[lit-ideas] Sustained Incongruencies

  • From: Eric <eyost1132@xxxxxxxxxxxxx>
  • To: lit-ideas@xxxxxxxxxxxxx
  • Date: Mon, 03 Apr 2006 18:08:25 -0400

ck: But many okay novels, even good ones, are about self-absorbed characters whose stories are told by, self-absorbed first-person narrators--the writer's alter egos. And why not? There's no rule demanding that a novel be about others, no rule that people be "imagined" vs remembered or composited, like organic fertilizer, I guess.


Self-absorbed characters can only take a novel so far. _The Fall_ and _Lolita_ work, I think, because Camus and Nabokov know more and feel more than their narrators. My unschooled take on narcissism--please correct me Carol--is that a narcissistic personality organization lacks that transcendence, that empathy, and in extreme cases (the NPD Irene mentioned) narcissists treat people only as objects, and become increasingly grandiose, withdrawn, and isolated as they grow older. Like Humbert Humbert, but unlike Nabokov, there is no one else there, no real Lolita, for a narcissist.
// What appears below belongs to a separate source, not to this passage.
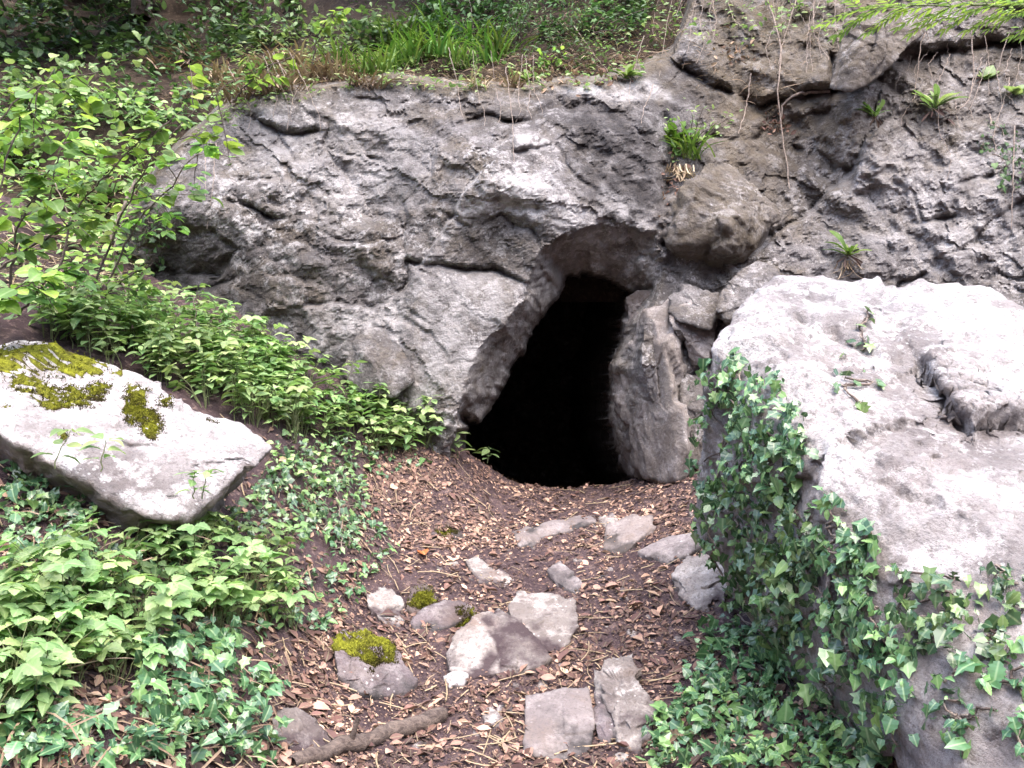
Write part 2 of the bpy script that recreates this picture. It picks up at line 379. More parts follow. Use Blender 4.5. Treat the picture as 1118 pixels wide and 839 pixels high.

We agree that there's no clay tablet of inscribed rules for novels, but I think characters have to be imagined or they can't be re-created on the page. (We may be quibbling about semantics here.) Also there's the notion of plot, the conflict of competing desires, which have their best expression when more than one character embodies them. Finally, there's the notion of identification. If the reader doesn't have sympathy for the narrator or protagonist, if you don't really care about the struggles of a book's narrative center, the hero if you will, then why read? And narcissists--who dismiss others, don't listen, lack empathy--would seem to be at a disadvantage in bringing about audience identification.